Just hours into his new job, Boris Pistorius, Germany’s recently appointed defence minister, welcomed US counterpart Lloyd Austin to Berlin.

Mr Pistorius insisted German weapons systems delivered so far have proven their worth and that “we will continue in the future, together with our partners, to support Ukraine in its fight for freedom, territorial independence and sovereignty”

However, he did not mention the Leopard 2 tanks which Ukraine has long been asking for.

Especially since Britain’s announcement, Berlin has faced increasing pressure to follow suit, or at least clear the way for others – such as Poland – to deliver German-made Leopards from their own stock.

Speaking yesterday, Ukrainian President Volodymyr Zelensky appealed to western allies to speed up the delivery of military support – including badly needed heavy armour – in his country’s struggle against the Russia invader.

In an address to a pledging conference at the US airbase in Ramstein, Germany, he urged assembled defence ministers to agree in “principle” to supply his forces with modern battle tanks.

So far among the Nato allies, only the UK has agreed to send tanks, in the form of 14 British Army Challenger 2s.

Mr Zelensky’s call will intensify the pressure on Germany to authorise the release of its Leopard 2 battle tanks, which are potentially available in far greater numbers.

Speaking remotely from Ukraine, Mr Zelensky thanked allies for their previous support but said “hundreds of thank yous are not hundreds of tanks”.

“We have to speed up.
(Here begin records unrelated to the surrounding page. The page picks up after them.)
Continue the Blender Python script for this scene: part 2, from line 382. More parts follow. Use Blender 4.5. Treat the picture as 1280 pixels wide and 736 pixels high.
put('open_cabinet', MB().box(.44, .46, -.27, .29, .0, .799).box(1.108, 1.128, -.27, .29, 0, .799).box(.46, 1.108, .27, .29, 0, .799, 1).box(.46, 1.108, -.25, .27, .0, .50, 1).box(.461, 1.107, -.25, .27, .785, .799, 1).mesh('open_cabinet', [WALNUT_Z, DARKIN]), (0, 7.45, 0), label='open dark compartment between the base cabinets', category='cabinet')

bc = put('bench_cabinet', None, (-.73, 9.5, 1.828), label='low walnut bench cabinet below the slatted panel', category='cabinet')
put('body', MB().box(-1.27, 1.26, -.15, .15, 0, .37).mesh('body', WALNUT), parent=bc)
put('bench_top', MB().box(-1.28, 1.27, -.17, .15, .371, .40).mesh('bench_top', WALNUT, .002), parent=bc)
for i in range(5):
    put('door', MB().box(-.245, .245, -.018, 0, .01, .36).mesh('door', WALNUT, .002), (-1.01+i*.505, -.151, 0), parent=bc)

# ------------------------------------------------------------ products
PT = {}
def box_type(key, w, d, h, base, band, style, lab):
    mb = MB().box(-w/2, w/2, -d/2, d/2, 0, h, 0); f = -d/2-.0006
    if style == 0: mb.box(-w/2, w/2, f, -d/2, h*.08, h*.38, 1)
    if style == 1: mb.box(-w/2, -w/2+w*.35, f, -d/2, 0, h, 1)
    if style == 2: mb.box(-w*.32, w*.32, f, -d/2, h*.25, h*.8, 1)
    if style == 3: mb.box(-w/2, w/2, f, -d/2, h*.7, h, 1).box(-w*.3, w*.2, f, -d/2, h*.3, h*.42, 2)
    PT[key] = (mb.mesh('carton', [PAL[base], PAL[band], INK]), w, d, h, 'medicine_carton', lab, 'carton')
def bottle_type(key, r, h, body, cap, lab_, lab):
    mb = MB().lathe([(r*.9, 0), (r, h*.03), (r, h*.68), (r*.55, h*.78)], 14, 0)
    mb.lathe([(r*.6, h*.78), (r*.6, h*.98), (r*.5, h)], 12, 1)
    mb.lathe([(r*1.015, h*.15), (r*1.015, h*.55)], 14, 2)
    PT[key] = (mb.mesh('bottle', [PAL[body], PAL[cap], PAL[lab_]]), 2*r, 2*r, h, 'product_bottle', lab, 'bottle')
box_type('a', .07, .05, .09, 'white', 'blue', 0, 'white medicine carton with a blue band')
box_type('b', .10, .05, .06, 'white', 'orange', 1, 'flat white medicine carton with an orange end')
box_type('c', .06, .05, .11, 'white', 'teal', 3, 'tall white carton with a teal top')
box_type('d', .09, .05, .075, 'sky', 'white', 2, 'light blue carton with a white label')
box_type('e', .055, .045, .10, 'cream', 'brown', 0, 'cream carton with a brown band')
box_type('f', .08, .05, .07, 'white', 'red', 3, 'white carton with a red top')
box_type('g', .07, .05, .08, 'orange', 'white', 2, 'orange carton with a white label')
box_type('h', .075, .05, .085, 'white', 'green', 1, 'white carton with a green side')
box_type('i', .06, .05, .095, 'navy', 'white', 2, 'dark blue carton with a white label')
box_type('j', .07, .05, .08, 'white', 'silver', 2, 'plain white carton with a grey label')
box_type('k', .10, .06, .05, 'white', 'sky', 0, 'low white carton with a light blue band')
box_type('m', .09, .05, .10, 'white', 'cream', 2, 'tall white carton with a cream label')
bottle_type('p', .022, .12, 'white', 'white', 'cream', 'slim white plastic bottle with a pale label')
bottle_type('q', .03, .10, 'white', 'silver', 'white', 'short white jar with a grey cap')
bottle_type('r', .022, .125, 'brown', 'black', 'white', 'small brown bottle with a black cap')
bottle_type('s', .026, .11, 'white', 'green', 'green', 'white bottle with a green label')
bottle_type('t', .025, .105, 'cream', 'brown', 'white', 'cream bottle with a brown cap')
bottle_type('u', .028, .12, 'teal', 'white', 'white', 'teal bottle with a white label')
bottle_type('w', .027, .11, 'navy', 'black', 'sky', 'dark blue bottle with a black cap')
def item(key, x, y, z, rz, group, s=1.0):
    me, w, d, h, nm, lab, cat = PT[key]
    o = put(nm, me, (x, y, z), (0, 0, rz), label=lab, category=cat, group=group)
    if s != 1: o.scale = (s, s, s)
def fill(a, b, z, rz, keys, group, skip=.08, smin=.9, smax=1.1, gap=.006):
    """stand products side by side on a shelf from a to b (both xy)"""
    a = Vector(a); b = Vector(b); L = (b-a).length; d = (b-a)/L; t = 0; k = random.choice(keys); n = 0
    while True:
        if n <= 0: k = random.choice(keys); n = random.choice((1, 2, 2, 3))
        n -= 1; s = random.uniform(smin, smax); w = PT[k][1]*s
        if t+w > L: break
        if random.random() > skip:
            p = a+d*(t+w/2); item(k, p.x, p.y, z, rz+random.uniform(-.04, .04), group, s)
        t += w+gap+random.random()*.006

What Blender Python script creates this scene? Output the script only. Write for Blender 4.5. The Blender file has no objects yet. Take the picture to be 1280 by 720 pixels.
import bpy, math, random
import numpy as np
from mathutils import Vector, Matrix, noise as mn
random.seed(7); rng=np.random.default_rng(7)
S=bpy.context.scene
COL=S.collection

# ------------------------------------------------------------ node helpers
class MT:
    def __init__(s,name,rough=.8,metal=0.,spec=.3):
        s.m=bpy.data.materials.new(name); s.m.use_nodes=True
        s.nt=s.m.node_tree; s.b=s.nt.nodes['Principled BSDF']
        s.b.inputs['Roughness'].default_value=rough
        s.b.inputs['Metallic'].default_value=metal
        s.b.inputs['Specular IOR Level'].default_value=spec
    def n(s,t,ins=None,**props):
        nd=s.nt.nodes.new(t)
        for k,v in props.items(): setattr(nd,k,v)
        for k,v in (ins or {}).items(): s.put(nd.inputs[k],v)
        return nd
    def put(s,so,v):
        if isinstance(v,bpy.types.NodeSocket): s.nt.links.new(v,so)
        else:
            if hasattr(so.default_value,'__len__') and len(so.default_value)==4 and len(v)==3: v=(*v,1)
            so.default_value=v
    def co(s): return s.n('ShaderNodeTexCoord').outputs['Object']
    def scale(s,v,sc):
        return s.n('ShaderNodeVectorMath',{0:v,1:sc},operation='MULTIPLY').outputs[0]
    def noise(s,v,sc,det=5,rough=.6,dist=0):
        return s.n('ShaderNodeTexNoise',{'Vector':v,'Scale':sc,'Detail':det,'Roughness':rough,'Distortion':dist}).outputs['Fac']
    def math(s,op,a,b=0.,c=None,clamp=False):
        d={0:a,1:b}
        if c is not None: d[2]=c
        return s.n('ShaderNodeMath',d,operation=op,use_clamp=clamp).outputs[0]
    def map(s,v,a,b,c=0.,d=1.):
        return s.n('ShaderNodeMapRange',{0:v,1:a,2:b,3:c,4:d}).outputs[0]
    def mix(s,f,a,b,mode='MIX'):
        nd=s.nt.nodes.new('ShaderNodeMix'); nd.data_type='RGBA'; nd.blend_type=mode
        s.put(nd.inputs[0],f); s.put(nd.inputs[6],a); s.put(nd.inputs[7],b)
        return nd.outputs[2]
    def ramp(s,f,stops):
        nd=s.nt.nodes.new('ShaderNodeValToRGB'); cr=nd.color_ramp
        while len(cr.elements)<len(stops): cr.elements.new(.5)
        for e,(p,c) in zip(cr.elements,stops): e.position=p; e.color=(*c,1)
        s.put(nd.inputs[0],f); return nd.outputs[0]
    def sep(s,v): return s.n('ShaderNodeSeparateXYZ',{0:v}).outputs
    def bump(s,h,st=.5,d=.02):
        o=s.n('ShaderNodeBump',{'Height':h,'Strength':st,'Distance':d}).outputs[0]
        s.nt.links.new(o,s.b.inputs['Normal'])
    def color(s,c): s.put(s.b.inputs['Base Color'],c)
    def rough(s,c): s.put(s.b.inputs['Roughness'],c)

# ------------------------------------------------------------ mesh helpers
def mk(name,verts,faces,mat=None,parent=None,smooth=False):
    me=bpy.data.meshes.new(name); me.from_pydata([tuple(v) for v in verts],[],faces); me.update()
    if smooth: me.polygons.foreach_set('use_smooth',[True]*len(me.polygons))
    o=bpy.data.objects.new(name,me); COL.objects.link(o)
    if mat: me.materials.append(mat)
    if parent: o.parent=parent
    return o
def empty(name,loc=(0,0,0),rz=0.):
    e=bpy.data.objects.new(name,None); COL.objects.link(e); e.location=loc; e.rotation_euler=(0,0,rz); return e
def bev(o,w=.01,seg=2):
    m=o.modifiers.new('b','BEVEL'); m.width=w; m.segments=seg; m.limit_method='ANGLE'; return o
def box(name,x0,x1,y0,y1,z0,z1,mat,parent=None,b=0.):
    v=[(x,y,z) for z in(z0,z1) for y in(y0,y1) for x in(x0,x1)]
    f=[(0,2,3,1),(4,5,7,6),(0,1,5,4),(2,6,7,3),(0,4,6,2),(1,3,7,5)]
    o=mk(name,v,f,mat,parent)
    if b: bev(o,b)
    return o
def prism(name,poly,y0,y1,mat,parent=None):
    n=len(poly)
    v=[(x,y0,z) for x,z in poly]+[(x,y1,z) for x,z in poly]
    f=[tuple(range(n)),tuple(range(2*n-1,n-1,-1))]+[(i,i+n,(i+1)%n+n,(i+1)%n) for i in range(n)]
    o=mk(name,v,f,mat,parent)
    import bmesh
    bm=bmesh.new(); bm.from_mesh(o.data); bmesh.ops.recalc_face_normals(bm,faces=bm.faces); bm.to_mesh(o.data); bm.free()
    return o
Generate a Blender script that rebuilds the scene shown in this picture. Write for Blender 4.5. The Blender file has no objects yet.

Time must become our weapon, just like air defence and artillery, armoured vehicles and tanks, which we are negotiating about with you and which will actually make a victory,” he said.

“You can start this policy today. It is in your power to make a Ramstein of tanks. Not to bargain about different numbers of tanks but to open (the) principle (of) supply that will stop Russian evil.”